Il rutilante Marty. Parlare di Maurizio Martina ti fa sentire come quando Spinoza cercava di descrivere il nulla. Di lui tutti non ricordano assolutamente niente: e non potrebbe essere altrimenti. Durante le consultazioni ha provato a dialogare con i 5 Stelle, solo che poi Renzi gli ha tirato le orecchie e ciao core. Il rutilante Marty ha un coraggio così spiccato che, se per caso a Don Abbondio capitasse di incontrarlo, si sentirebbe per contrasto Chuck Norris. Ultimamente Martina si è trasformato in supereroe, agghindandosi come Dylan Dog. Non è un caso: il primo albo della serie Bonelli si intitolava L’alba dei morti viventi, che è poi il programma di Martina. Tra i suoi grandi sostenitori c’era Richetti, uno che si innamora sempre della persona sbagliata come Lady Gaga, e c’è ancora quel galantuomo di De Luca Vincenzo. Daje Marty!
Il Bondi smilzo. Roberto Giachetti è ormai inarrivabile nell’incarnare il peggio del peggio della politica italiana. Dopo un inizio da radicale anonimo, è divenuto vagamente noto per quel suo vezzo del digiunar a favor di telecamera perché la legge elettorale gli faceva schifo. Poi però ha votato la fiducia sull’Italicum, che è un po’ come marciare per la pace e poi sganciare la bomba atomica sull’opposizione. La sua candidatura è tra le più brutte nella storia dell’umanità, ma a lui – perfezionista – non bastava e per questo ha chiesto aiuto a Calamity Jane Ascani. I loro video hanno l’allegria delle epidemie e l’efficacia delle catastrofi. Dopo aver perso tutto quel che c’era da perdere, Giachetti si è reinventato turborenziano efferato, ovvero una sorta di Bondi smilzo post-contemporaneo. Non ha chance di vittoria, ma ha ottime possibilità di rovinare la vita a Zingaretti. Vicino alla sinistra come il Foglio ai successi editoriali, potrebbe avere una vaga funzione nell’ecosistema solo se portasse tutta la sua bad company di sostenitori (Boschi, Marattin & Marcucci: insomma, l’Armageddon) in un partito ad hoc. Chiamato magari “SIP”, ovvero Siamo I Peggiori. Purtroppo però Giachetti non lo farà, perché ha tanto coraggio quanta coerenza.

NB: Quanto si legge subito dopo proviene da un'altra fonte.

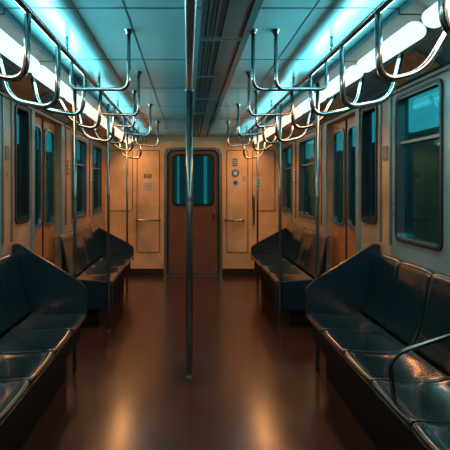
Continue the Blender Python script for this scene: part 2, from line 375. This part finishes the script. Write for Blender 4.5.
# ---------------- benches ----------------
def seat_mesh(kind,s,W):
    nu,nv=12,14
    if kind=='pan': prof=[(.803,.414),(.796,.427),(.800,.443),(.820,.452),(.90,.447),(.98,.440),(1.06,.438),(1.13,.443),(1.18,.460)]
    else: prof=[(1.19,.478),(1.225,.55),(1.250,.66),(1.270,.78),(1.285,.86),(1.296,.890),(1.315,.900),(1.335,.895)]
    P=[Vector((a,0,b)) for a,b in prof]; bm=bmesh.new(); G=[]
    for j in range(nv+1):
        t=j/nv*(len(P)-1); i=min(int(t),len(P)-2); f=t-i
        p0=P[max(i-1,0)];p1=P[i];p2=P[i+1];p3=P[min(i+2,len(P)-1)]
        p=.5*((2*p1)+(p2-p0)*f+(2*p0-5*p1+4*p2-p3)*f*f+(3*p1-p0-3*p2+p3)*f**3)
        row=[]
        for k in range(nu+1):
            u=k/nu*2-1; edge=abs(u)**4; v=j/nv
            if kind=='pan':
                dz=.008*edge*min(1,v*3); dx=.004*abs(u)**8
            else:
                dz=-.014*(abs(u)**5)*v; dx=-.008*edge*(1-.6*v)
            row.append(bm.verts.new((s*(p.x+dx),u*(W/2-.006),p.z+dz)))
        G.append(row)
    for j in range(nv):
        for k in range(nu):
            bm.faces.new((G[j][k],G[j][k+1],G[j+1][k+1],G[j+1][k])).smooth=True
    bmesh.ops.recalc_face_normals(bm,faces=bm.faces[:])
    up=sum((f.normal.z if kind=='pan' else -s*f.normal.x) for f in bm.faces)
    if up<0: bmesh.ops.reverse_faces(bm,faces=bm.faces[:])
    return bm
def bench(s,y0,n,W,near,label):
    y1=y0+n*W; yc=(y0+y1)/2
    e=empty('transit_bench',(s*1.05,yc,0),label,'bench','longitudinal benches')
    pan0=None
    for i in range(n):
        y=y0+W*(i+.5)
        if i==0:
            pan0=mesh_obj('seat',seat_mesh('pan',s,W),M_seat); back0=mesh_obj('backrest',seat_mesh('back',s,W),M_seat)
            for o in (pan0,back0):
                md=o.modifiers.new('s','SOLIDIFY'); md.thickness=.010; md.offset=-1
                b=o.modifiers.new('b','BEVEL'); b.width=.0025; b.segments=2; b.limit_method='ANGLE'
            a,b2=pan0,back0
        else:
            a=pan0.copy(); b2=back0.copy(); link(a); link(b2)
        for o in (a,b2):
            o.parent=e; o.location=(-s*1.05,y-yc,0)
    bm=bmesh.new(); bx(bm,s*.84,s*1.34,y0+.01,y1-.01,.26,.405); bx(bm,s*.93,s*1.34,y0+.03,y1-.03,0.0,.26)
    b=mesh_obj('bench_base',bm,M_base); adopt(e,b)
    def wedge(y,full):
        mp=lambda u,v,w:(s*u,y+w,v)
        if full and near: loop=[(.80,.40),(1.34,.28),(1.34,.95),(1.29,.955),(.86,.69),(.80,.63)]
        elif full: loop=[(.80,.38),(1.34,.28),(1.34,.82),(1.29,.83),(.86,.60),(.80,.55)]
        else: loop=[(.79,.20),(1.34,.16),(1.34,.51),(1.22,.485),(.83,.455),(.79,.43)]
        bm=bmesh.new(); plate(bm,loop,mp,0,.035); bmesh.ops.recalc_face_normals(bm,faces=bm.faces[:])
        bmesh.ops.bevel(bm,geom=bm.edges[:],offset=.008,segments=2,affect='EDGES')
        o=mesh_obj('end_panel',bm,M_panel); adopt(e,o)
    wedge(y1+.002,True)
    wedge(y0-.037,False)
    if near and s>0:
        yy=y1-3.5*W
        t=tube('armrest',[(s*.83,yy,.41),(s*.80,yy,.64),(s*1.22,yy,.78),(s*1.27,yy,.74)],.010,M_arm,fr=.08); adopt(e,t)
for s in (-1,1):
    bench(s,.60,7,.38,True,'dark teal molded bench seats in a row under the windows')
    bench(s,4.36,4,.44,False,'dark teal molded bench seats between doorway and end wall')

# ---------------- world & camera ----------------
w=bpy.data.worlds.new('w'); bpy.context.scene.world=w; w.use_nodes=True
w.node_tree.nodes['Background'].inputs[0].default_value=(.03,.12,.15,1); w.node_tree.nodes['Background'].inputs[1].default_value=.25
cd=bpy.data.cameras.new('cam'); cam=link(bpy.data.objects.new('camera',cd)); cam.location=(-.06,0,1.36); cam.rotation_euler=(math.pi/2,0,0)
cd.sensor_width=36; cd.lens=36; cd.shift_x=37/450; cd.shift_y=-37/450; cd.clip_start=.02
bpy.context.scene.camera=cam
bpy.context.scene.view_settings.view_transform='Standard'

Il Cigno Nero. Sui tre candidati aleggia come un fenicottero bulimico Calenda. Il quale, tra una foto sexy e l’altra in riva alle pozzanghere, continua la sua cavalcata da incrocio bolso tra un Barca debole e un Renzi minore, interpretati peraltro da un Renato Pozzetto che si ostina a parlare in romanesco. Calenda resta un politico inutile come la prima “r” di Marlboro, ma non diteglielo altrimenti ci rimane male. E si mangia anche l’ultimo cigno rimasto sul pianeta Terra.